Figure 1: Photo of a sunspot group. Image credit: http://www.oneminuteastronomer.com/1018/sunspots/
These magnetic structures are ultimately due to dynamo action within the Sun: convection leads to differential rotation, which in turn amplifies toroidal magnetic fluxes that can buoyantly destabilize and rise. But this mechanism is not fully understood — and for this reason, solar researches have long sought to model the convective zone of the Sun. Their goal is to track the evolution of magnetic structures and, hopefully, reproduce the magnetic field configurations that we observe when sunspots occur.
That said, modeling the Sun is extremely difficult: activity within stars occurs over a huge range of length scales. In order to resolve everything in a 3D numerical simulation of magnetism, from the deep solar interior through to the upper atmosphere, we would need much greater computing power than currently exists. Three tricks that help us to tackle solar modeling are:
- Focus on one specific layer of the Sun at a time. In this case, the relevant layer is the convective zone.

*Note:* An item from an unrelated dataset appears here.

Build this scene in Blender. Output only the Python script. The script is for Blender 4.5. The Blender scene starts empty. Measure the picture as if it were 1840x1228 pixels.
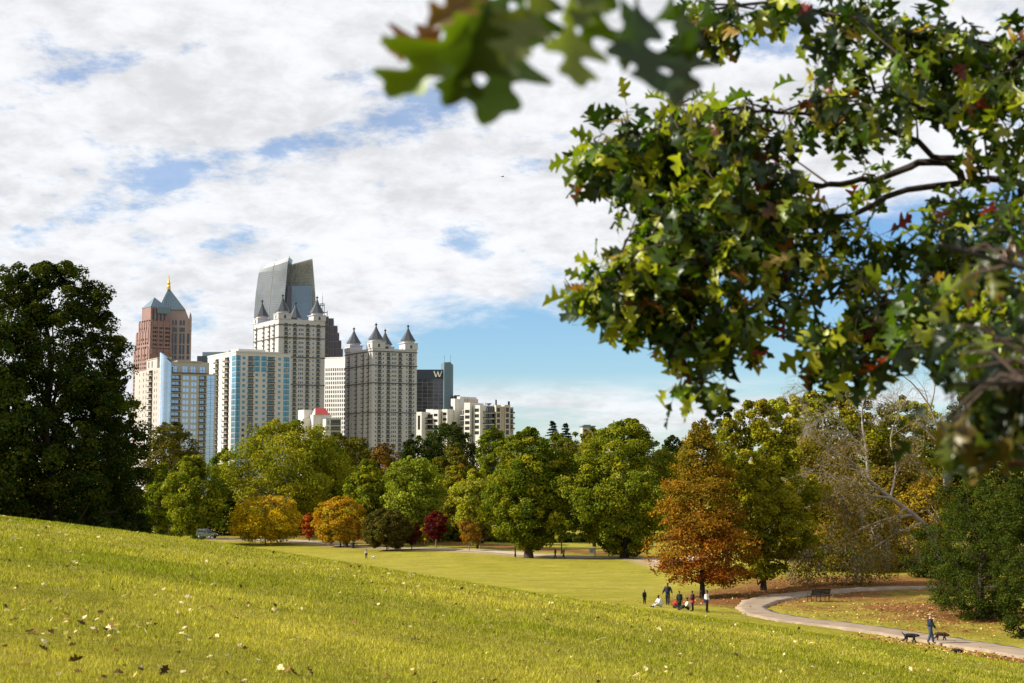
import bpy, math, random
import numpy as np
from mathutils import Vector, Matrix

SC = bpy.context.scene
COL = SC.collection
R_ = math.radians
PI = math.pi
rng = np.random.default_rng(11)
random.seed(5)

# ------------------------------------------------------------------ camera model
ZC = 20.0                      # camera height above the datum; the low field lies near 1.8
F = 2556.0                     # focal length in photo pixels (50 mm lens on 36 mm)
PITCH = R_(4.72)
CP, SP = math.cos(PITCH), math.sin(PITCH)

def ts(px, py):
    u = (px - 920.0) / F; v = (614.0 - py) / F
    dy = CP - v * SP
    return u / dy, (SP + v * CP) / dy          # sideways and upward slope per metre of depth

def at(px, py, D):
    t, s = ts(px, py)
    return np.array([t * D, D, ZC + s * D])

# ------------------------------------------------------------------ terrain
def _sm(y, ys, zs, r):
    o = 0.0
    for k in (-1, -.6, -.3, 0, .3, .6, 1):
        o = o + np.interp(y + k * r, ys, zs)
    return o / 7

def sstep(a, b, x):
    q = np.clip((x - a) / (b - a), 0, 1)
    return q * q * (3 - 2 * q)

def h_field(x, y):
    zl = _sm(y, [0, 60, 100, 150, 200, 240, 270, 320, 6000], [-9.6, -9.9, -10.6, -13.4, -16, -17.5, -18.1, -18.3, -18.3], 14)
    zr = _sm(y, [0, 60, 75, 86, 100, 130, 200, 300, 400, 6000], [-9.7, -10.2, -10.6, -11.0, -11.0, -11.3, -12.2, -15, -18.3, -18.3], 8)
    w = sstep(-8, 8, x - (15 + .12 * np.maximum(0, y - 100)))
    return zl * (1 - w) + zr * w

def h_hill(x, y):
    xs = 60 * np.tanh(x / 60)
    q = np.maximum(0, y - 40)
    q = np.minimum(q, 200)
    back = np.minimum(y, 0) * .03
    return -1.6 - .0555 * np.maximum(y, 0) - back - .145 * xs - q * q / 500

def ground(x, y):
    x = np.asarray(x, float); y = np.asarray(y, float)
    a = h_hill(x, y); b = h_field(x, y)
    k = .7
    m = (a + b + np.sqrt((a - b) ** 2 + k * k)) / 2
    m = m + .05 * np.sin(x * .31 + 1.3) * np.sin(y * .23) + .10 * np.sin(x * .09 + y * .05) * np.clip(y / 60, 0, 1)
    return ZC + m

def gp(px, py, y0=64.0, y1=900.0):
    """where the sight line through a photo pixel meets the ground beyond depth y0"""
    t, s = ts(px, py)
    ys = np.linspace(y0, y1, 6000)
    d = ground(t * ys, ys) - (ZC + s * ys)
    i = int(np.argmax(d > 0)) if (d > 0).any() else len(ys) - 1
    y = ys[i]
    return np.array([t * y, y, float(ground(t * y, y))])

# ------------------------------------------------------------------ helpers
def tag(o, label=None, cat=None, group=None, kind=None):
    if label: o['label'] = label
    if cat: o['category'] = cat
    if group: o['group'] = group
    if kind: o['kind'] = kind
    return o

def empty(name, loc, rz=0.0):
    o = bpy.data.objects.new(name, None)
    o.location = [float(c) for c in loc]; o.rotation_euler = (0, 0, rz)
    o.empty_display_size = .3
    COL.objects.link(o)
    return o

def link(name, me, parent=None, loc=None, rz=None):
    o = bpy.data.objects.new(name, me)
    COL.objects.link(o)
    if parent: o.parent = parent
    if loc is not None: o.location = [float(c) for c in loc]
    if rz is not None: o.rotation_euler = (0, 0, rz)
    return o

def npmesh(name, V, Fc, mat, col=None, smooth=False, mi=None):
    V = np.ascontiguousarray(V, np.float32); Fc = np.ascontiguousarray(Fc, np.int32)
    me = bpy.data.meshes.new(name)
    me.vertices.add(len(V)); me.vertices.foreach_set('co', V.ravel())
    n, k = Fc.shape
    me.loops.add(n * k); me.loops.foreach_set('vertex_index', Fc.ravel())
    me.polygons.add(n); me.polygons.foreach_set('loop_start', np.arange(0, n * k, k, dtype=np.int32))
    if smooth: me.polygons.foreach_set('use_smooth', np.ones(n, dtype=bool))
    for m in (mat if isinstance(mat, (list, tuple)) else [mat]): me.materials.append(m)
    if mi is not None: me.polygons.foreach_set('material_index', np.ascontiguousarray(mi, np.int32))
    if col is not None:
        a = me.color_attributes.new('col', 'FLOAT_COLOR', 'POINT')
        c4 = np.ones((len(V), 4), np.float32); c4[:, :3] = col
        a.data.foreach_set('color', c4.ravel())
    me.update(calc_edges=True); me.validate()
    return me

class MB:
    """collects faces in world space, then links them as one mesh object under a root"""
    def __init__(s): s.v = []; s.f = []; s.m = []
    def poly(s, pts, mi=0):
        b = len(s.v); s.v += [tuple(float(c) for c in p) for p in pts]
        s.f.append(tuple(range(b, b + len(pts)))); s.m.append(mi)
    def hexa(s, p, mi=0):           # 8 points: bottom ring of 4, top ring of 4
        b = len(s.v); s.v += [tuple(float(c) for c in q) for q in p]
        for f in ((3, 2, 1, 0), (4, 5, 6, 7), (0, 1, 5, 4), (1, 2, 6, 5), (2, 3, 7, 6), (3, 0, 4, 7)):
            s.f.append(tuple(b + i for i in f)); s.m.append(mi)
    def box(s, x0, x1, y0, y1, z0, z1, mi=0):
        s.hexa([(x0, y0, z0), (x1, y0, z0), (x1, y1, z0), (x0, y1, z0), (x0, y0, z1), (x1, y0, z1), (x1, y1, z1), (x0, y1, z1)], mi)
    def fbox(s, fr, u0, u1, w0, w1, z0, z1, mi=0):
        s.hexa([fr.P(u0, w0, z0), fr.P(u1, w0, z0), fr.P(u1, w1, z0), fr.P(u0, w1, z0),
                fr.P(u0, w0, z1), fr.P(u1, w0, z1), fr.P(u1, w1, z1), fr.P(u0, w1, z1)], mi)
    def prism(s, ring, z0, z1, mi=0, cap=True):
        n = len(ring); b = len(s.v)
        s.v += [(float(x), float(y), float(z0)) for x, y in ring] + [(float(x), float(y), float(z1)) for x, y in ring]
        for i in range(n):
            j = (i + 1) % n; s.f.append((b + i, b + j, b + n + j, b + n + i)); s.m.append(mi)
        if cap:
            s.f.append(tuple(b + n + i for i in range(n))); s.m.append(mi)
            s.f.append(tuple(b + n - 1 - i for i in range(n))); s.m.append(mi)
    def loft(s, rings, mi=0, cap=True):
        n = len(rings[0]); b = len(s.v)
        for r in rings: s.v += [tuple(float(c) for c in p) for p in r]
        for k in range(len(rings) - 1):
            for i in range(n):
                j = (i + 1) % n
                s.f.append((b + k * n + i, b + k * n + j, b + (k + 1) * n + j, b + (k + 1) * n + i)); s.m.append(mi)
        if cap:
            s.f.append(tuple(b + n - 1 - i for i in range(n))); s.m.append(mi)
            s.f.append(tuple(b + (len(rings) - 1) * n + i for i in range(n))); s.m.append(mi)
    def lathe(s, cx, cy, prof, n=12, mi=0, ph=0.0):
        s.loft([[(cx + r * math.cos(ph + 2 * PI * i / n), cy + r * math.sin(ph + 2 * PI * i / n), z) for i in range(n)] for r, z in prof], mi)
    def bar(s, a, b, r, n=4, mi=0):
        a = np.array(a, float); b = np.array(b, float); d = b - a; d = d / (np.linalg.norm(d) + 1e-9)
        q = np.array([0, 0, 1.]) if abs(d[2]) < .9 else np.array([1., 0, 0])
        x = np.cross(d, q); x /= np.linalg.norm(x); y = np.cross(d, x)
        rr = [[p + r * (math.cos(2 * PI * (i + .5) / n) * x + math.sin(2 * PI * (i + .5) / n) * y) for i in range(n)] for p in (a, b)]
        s.loft(rr, mi)
    def mesh(s, name, mats, off=(0, 0, 0), smooth=False):
        me = bpy.data.meshes.new(name)
        v = np.array(s.v, float) - np.array(off, float)
        me.from_pydata([tuple(p) for p in v], [], s.f)
        for m in (mats if isinstance(mats, (list, tuple)) else [mats]): me.materials.append(m)
        me.polygons.foreach_set('material_index', np.array(s.m, np.int32))
        if smooth: me.polygons.foreach_set('use_smooth', np.ones(len(s.f), dtype=bool))
        me.update()
        return me
    def build(s, name, mats, root=None, smooth=False):
        off = tuple(root.location) if root else (0, 0, 0)
        if root is not None and root.parent is not None: off = tuple(Vector(off) + root.parent.location)
        return link(name, s.mesh(name, mats, off, smooth), root)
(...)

- Model a star with a rotation rate that is greater than that of the Sun. This speeds up the process without losing any of the important physics, and since the Sun rotated at a greater rate when it was younger anyway, it’s not an unreasonable adjustment.
- Introduce diffusion, which smooths out motions on small length scales. This is a very important assumption for making modeling possible, since not needing to resolve the small scales significantly cuts back required computational time.
This last trick, however, can have some undesired physical effects. Previous studies examining magnetohydrodynamic (MHD) behavior in the Sun have run global convective MHD models that span the convective region. These studies have captured the formation of magnetic structures and cycles, differential rotation, dynamo action, and large-scale magnetic fields — but they’ve never captured buoyant magnetic loops which rise through the convective zone. The reason for this is precisely the diffusion introduced to make the simulation feasible: the buoyant loops diffuse before they’re able to rise to the surface.
Setup
In this simulation, the authors employ some clever mathematical modeling to mimic the effects of the unresolved small-scale features, reducing the magnetic diffusion by a significant factor without prohibitively increasing computational time. They model a region which spans most of the convective zone (from 0.72 R☉ to 0.97 R☉), and they use a rotation rate of 3 Ω☉.
Figure 2: (click to enlarge) Analyzing a rising loop. (a) 2-D cuts in longitude at successive times. The rising magnetic loop A is seen in cross-section. Proto-loop B is also seen rising starting at 8.6 days, but the top of loop B never rises above 0.88R☉. (b) 3-D visualization of magnetic field lines in the core of a wreath which produces four loops (two shown here, one of which is loop A) at tb + 14.6 days. (c) Radial location of loop A and proto-loop B as a function of time. Fig 3 in the paper.
Results
As a result of this approach, the authors achieve the first 3D global MHD simulation that not only exhibits differential rotation, dynamo action, and global-scale magnetic structures — but also buoyant magnetic loops. In this simulation, the buoyant loops are generated by a convection/stratification/rotation-driven dynamo and rise as coherent structures to the top of the convective zone.
An example of their data is shown in Figure 2. The authors demonstrate that not all proto-loops successfully become buoyant and rise all the way to the surface (in the figure loop A reaches the surface, but proto-loop B does not); a threshold magnetic field must be exceeded in the region of the loop, and the loop has to interact favorably with convective flows to reach the surface. In Figure 2, proto-loop B encountered a convective downflow at 0.88 R☉ which interrupted its upwards motion and pushed it back down into the solar interior.
Conclusion
The authors warn that caution must be used in interpreting the results at the solar surface. Their work only extends to 0.97 R☉ due to the smaller-scale convection that happens at surface (granulation and supergranulation), which their simulation isn’t able to resolve.
Even so, extrapolating the loop’s expansion over the remainder of the trip to the solar surface, the authors obtain a loop size which is roughly that of a large sunspot. This suggests that this simulation depicts field configuration consistent with observed phenomena, and indicates that this work represents a significant step forward in numerical modeling of solar magnetic fields.